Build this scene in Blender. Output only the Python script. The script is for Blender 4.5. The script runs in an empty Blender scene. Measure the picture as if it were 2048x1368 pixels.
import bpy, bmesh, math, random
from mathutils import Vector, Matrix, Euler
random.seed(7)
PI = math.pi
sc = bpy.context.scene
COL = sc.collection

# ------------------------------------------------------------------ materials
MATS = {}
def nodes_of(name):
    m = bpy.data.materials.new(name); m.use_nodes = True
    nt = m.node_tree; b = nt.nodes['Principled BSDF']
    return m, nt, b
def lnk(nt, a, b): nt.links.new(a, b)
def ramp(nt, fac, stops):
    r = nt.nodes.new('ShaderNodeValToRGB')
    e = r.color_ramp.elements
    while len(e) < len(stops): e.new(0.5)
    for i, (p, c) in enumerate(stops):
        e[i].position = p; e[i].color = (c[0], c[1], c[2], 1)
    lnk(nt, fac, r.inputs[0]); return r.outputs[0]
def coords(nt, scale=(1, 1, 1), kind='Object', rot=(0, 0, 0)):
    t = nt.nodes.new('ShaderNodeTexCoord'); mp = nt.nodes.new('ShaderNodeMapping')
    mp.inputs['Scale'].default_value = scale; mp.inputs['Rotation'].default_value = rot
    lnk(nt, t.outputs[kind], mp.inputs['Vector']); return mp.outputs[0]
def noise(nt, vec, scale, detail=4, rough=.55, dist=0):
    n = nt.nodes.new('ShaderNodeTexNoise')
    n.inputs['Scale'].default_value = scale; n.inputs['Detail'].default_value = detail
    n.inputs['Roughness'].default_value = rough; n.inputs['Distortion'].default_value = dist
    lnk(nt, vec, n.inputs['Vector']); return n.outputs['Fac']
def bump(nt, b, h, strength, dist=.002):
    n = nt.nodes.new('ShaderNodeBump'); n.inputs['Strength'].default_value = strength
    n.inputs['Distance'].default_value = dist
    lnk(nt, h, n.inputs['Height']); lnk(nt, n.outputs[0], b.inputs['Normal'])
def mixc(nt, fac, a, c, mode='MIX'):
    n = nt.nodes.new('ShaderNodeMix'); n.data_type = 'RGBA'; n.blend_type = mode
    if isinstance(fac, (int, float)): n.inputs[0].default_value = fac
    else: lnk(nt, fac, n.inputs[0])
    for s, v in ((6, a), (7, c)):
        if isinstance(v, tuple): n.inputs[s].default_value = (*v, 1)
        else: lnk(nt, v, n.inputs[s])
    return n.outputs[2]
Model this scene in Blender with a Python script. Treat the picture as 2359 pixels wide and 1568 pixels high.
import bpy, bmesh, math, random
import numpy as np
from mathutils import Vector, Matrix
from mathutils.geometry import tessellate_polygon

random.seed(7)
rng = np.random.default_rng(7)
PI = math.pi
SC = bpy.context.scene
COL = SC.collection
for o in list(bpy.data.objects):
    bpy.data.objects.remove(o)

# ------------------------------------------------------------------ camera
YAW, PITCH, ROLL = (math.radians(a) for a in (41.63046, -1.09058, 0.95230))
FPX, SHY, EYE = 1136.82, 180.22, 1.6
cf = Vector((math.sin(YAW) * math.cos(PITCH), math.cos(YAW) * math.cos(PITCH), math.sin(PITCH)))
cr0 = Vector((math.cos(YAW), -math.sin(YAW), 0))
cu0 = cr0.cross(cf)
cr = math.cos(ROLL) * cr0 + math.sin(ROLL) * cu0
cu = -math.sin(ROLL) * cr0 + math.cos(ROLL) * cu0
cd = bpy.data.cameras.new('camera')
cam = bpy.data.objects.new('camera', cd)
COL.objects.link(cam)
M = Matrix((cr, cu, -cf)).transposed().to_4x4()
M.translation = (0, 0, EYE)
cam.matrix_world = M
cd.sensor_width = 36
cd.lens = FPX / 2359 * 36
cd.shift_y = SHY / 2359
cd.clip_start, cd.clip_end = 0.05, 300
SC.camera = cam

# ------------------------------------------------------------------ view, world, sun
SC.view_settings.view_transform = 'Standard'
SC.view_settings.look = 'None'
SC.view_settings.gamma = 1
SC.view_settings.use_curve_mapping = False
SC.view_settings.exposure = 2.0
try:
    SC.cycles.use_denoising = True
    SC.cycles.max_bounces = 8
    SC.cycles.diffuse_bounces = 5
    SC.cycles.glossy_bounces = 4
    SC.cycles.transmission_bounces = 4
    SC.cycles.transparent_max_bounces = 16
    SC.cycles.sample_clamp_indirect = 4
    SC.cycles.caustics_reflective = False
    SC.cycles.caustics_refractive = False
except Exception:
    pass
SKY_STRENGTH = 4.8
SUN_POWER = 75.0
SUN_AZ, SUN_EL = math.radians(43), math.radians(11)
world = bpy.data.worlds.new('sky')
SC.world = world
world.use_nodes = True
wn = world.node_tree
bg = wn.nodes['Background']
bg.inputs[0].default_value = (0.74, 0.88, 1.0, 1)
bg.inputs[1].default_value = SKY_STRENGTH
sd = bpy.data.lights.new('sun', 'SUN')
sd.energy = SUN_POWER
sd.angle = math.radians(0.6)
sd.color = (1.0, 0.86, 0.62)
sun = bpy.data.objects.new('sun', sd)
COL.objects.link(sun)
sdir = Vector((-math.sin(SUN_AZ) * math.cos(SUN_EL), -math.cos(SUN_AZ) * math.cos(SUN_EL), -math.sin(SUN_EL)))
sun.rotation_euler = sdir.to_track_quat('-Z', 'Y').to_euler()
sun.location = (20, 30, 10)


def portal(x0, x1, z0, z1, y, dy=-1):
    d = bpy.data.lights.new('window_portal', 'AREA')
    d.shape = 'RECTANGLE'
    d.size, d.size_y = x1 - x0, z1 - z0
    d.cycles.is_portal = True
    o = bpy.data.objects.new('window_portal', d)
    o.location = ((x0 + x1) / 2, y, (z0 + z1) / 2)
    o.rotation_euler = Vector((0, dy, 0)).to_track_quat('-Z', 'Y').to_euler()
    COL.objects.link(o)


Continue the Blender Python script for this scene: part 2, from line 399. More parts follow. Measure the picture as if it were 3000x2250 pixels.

## Challenge
Transcribe nothing but the lines from the line with "Model this scene" through the line with "from mathutils.geometry import", reproducing each exactly.

## Written response
Model this scene in Blender with a Python script. Treat the picture as 2359 pixels wide and 1568 pixels high.
import bpy, bmesh, math, random
import numpy as np
from mathutils import Vector, Matrix
from mathutils.geometry import tessellate_polygon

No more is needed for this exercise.